I don't know has anyoen else ever felt this sort of fear?

Over 1 Year ago
tnu

I'm not convinced that this question is cogent.

Over 1 Year ago
Nulllll

I might be dyslexic

Over 1 Year ago
Ratatoskr
Bringing about Ragnarok since 500BCE

Xhin, how would you answer the question?

Over 1 Year ago
Weird Occurance



Over 1 Year ago
Post-Wall Feminist

I just saw something on Crash Course Philosophy about this.
After that, and after reading all the above responses, I have a renewed fascination with this question!
I want to respond to it at length; but I should do the things I ought to do before the things I want to do; so, later!

Over 1 Year ago
chiarizio
 

I just saw something on Crash Course Philosophy about this.

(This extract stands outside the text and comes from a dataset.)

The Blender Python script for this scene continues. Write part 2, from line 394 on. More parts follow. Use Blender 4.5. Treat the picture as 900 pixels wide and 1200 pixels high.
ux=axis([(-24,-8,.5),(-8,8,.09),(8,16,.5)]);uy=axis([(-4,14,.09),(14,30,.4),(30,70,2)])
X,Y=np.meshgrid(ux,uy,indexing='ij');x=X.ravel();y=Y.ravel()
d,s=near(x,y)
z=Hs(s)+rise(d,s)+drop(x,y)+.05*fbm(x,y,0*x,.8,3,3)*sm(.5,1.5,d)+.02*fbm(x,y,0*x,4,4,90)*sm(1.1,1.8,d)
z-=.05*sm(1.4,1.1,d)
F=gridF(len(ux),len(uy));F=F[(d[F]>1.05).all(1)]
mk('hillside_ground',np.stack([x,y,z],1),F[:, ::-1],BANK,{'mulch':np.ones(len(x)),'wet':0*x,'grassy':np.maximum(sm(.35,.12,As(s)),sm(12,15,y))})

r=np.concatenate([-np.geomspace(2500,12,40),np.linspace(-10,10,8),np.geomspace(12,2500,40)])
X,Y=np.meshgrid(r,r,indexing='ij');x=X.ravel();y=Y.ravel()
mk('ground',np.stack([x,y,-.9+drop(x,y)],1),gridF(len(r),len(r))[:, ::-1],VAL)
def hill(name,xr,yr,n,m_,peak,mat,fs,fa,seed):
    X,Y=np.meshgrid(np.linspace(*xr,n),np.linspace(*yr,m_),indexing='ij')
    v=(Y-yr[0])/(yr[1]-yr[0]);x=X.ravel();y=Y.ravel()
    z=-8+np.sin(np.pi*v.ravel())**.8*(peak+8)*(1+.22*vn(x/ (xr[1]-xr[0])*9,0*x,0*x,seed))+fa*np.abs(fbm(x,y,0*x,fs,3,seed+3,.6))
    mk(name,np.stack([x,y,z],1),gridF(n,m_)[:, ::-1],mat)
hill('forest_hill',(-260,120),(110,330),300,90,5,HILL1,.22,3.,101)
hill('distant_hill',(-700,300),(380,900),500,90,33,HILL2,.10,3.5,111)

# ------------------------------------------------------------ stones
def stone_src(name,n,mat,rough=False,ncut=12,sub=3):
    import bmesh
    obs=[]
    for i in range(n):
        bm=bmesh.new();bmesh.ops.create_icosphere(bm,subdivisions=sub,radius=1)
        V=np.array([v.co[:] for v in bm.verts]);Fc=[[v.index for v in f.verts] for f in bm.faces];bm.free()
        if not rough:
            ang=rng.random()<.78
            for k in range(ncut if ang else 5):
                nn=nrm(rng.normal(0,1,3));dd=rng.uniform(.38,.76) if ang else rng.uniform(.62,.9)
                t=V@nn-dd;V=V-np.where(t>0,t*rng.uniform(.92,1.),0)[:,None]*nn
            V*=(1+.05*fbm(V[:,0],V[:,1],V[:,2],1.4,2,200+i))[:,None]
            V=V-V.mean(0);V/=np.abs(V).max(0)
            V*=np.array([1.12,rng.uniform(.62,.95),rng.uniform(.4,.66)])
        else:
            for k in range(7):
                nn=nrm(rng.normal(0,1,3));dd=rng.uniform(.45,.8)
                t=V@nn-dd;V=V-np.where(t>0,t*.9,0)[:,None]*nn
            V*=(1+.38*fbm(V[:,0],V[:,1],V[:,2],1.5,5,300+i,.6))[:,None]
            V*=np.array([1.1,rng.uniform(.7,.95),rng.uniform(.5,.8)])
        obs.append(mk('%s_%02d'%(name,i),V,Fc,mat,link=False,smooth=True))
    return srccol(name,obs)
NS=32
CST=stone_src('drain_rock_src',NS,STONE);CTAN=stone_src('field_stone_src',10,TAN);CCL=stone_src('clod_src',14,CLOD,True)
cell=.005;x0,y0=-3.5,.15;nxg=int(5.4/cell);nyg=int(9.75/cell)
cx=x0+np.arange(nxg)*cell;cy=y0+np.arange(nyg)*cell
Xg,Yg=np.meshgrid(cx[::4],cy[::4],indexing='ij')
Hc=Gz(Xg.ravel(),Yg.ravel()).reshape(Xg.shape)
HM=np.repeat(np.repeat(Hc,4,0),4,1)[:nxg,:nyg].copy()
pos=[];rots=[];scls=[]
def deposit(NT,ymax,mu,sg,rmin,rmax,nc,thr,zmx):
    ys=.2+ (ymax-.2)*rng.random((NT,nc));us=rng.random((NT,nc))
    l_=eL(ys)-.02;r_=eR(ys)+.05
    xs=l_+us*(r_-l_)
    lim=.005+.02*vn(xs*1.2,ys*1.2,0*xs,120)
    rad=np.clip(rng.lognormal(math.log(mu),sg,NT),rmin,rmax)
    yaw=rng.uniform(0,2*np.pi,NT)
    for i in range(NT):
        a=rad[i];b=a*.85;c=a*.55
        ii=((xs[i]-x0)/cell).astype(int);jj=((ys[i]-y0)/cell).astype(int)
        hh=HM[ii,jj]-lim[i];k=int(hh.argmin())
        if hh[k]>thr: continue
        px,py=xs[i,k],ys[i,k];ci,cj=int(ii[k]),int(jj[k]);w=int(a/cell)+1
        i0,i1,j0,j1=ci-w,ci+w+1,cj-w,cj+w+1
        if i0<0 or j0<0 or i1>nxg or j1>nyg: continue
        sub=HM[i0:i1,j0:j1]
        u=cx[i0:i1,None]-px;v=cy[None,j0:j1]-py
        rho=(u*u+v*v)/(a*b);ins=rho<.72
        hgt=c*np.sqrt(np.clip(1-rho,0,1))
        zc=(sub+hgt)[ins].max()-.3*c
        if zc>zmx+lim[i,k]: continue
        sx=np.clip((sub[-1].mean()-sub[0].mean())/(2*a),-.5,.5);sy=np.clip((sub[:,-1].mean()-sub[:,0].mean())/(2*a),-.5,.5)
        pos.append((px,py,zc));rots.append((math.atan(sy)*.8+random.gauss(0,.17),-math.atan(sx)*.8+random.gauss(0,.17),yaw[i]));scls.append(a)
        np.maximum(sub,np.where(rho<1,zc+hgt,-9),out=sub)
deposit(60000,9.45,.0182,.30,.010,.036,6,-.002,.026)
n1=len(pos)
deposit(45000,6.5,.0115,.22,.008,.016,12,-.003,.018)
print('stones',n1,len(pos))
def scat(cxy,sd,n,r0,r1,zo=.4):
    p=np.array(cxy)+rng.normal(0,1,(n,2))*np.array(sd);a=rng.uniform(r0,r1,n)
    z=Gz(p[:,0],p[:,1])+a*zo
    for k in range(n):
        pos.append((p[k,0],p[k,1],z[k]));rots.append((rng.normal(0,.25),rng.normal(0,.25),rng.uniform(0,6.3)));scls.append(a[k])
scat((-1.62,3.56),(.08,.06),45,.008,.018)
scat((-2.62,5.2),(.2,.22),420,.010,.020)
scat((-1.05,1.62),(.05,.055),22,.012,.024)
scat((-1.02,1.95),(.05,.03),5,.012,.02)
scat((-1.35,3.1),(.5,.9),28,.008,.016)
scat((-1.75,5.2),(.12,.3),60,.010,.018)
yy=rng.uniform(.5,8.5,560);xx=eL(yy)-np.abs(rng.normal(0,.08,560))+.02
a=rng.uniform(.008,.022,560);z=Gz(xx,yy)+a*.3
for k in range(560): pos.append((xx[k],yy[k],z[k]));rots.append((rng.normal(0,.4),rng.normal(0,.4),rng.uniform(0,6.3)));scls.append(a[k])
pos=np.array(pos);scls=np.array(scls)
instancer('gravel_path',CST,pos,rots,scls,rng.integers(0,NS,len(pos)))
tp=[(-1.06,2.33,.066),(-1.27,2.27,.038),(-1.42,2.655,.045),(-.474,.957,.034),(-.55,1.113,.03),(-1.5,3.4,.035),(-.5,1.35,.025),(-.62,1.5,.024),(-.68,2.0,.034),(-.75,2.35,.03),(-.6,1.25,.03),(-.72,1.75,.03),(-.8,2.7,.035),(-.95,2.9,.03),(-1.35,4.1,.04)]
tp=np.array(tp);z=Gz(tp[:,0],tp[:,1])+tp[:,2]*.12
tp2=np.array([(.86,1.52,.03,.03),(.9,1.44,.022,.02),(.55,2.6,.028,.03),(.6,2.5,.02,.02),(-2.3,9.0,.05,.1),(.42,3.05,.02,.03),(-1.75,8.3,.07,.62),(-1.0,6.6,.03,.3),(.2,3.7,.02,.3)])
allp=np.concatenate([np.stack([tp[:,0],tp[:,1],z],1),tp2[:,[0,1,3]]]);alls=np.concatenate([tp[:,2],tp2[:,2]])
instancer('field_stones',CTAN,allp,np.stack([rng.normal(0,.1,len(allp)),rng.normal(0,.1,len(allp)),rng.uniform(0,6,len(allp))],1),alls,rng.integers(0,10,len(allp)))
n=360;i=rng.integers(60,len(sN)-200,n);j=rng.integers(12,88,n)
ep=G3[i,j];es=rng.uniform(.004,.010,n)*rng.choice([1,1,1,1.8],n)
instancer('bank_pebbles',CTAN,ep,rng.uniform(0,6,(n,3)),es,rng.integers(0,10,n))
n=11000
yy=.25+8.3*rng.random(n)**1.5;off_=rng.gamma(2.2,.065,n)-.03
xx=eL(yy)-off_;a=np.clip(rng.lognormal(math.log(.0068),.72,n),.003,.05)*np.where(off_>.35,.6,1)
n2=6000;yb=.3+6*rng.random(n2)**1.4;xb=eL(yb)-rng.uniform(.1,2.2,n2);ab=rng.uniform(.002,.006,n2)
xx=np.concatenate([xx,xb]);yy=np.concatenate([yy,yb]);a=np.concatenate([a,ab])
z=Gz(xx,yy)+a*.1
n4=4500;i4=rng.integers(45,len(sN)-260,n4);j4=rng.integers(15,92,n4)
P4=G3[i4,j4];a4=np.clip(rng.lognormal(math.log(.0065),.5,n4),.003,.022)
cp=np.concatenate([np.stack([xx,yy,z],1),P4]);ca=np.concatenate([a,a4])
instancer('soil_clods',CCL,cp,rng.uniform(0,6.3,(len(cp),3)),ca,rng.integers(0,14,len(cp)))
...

Crash course philosophy? What's that?

Over 1 Year ago
Weird Occurance

@Weird:
Crash course philosophy? What's that?

DFTBA is a group that has some YouTu.be channels.
Crash Course is one group of their channels.
Crash Course Philosophy is one channel — or series? — in DFTBA’s Crash Courses.

….

They talked about David Hume not believing the self is a real thing, or at least not a lifelong thing.
They talked about some modern philosopher’s idea that even if we’ve lost most of the parts of our identities that we shared with the people we were over half our lives ago, nevertheless we share nearly everything with who we were last week, and most with who we were last year.

I think the “self” is a construct the human mind invents. It’s a useful fiction, so to speak. So I kind of agree with Hume and that modern philosopher whose name I forget, and Douglas Hofstadter, among others.
But in my case that’s not a religious tenet. I’d be perfectly happy with finding out I was wrong.



Over 1 Year ago
chiarizio
 

Sounds interesting, Chiarizio, thanks!!

Over 1 Year ago
Weird Occurance

Xhin, how would you answer the question?


I have no idea. I think your experiences shape you more than memory does, but both of those things are subject to interpretation and rewriting. There are also a lot of external influences that can't really be considered "you" but still alter your perspectives on things, like neurotransmitter balance, gut flora, probably EMFs to some extent given how the hippocampus works.

I've been thinking about these kinds of questions a lot lately and will probably do more of that -- might have a more coherent answer at some point.

Over 1 Year ago
Xhin
Sky's the limit

I find that EFTs improve my mood sometimes.

Over 1 Year ago
chiarizio
 

(Electronic Funds Transfer)

Over 1 Year ago
chiarizio
 

(Electronic Funds Transfer)


Haha, holy shit. Good one, chiarizio.

Over 1 Year ago
Nulllll

How do we get back on topic?
I referred to Douglas Hofstadter’s book “I Am a Strange Loop”, which examines the identity question, in my post to this subforum entitled
“Reflected Communist Bachelors with Spin 1/2 are All Wet”;
no one has responded to it yet but maybe someone has seen it.
Anyway Hofstadter has published some stuff relevant to the topic raised in the O.P. of this “Who are you?” thread.
I recommend folks check out his “I Am a Strange Loop” book, and/or some of his other works.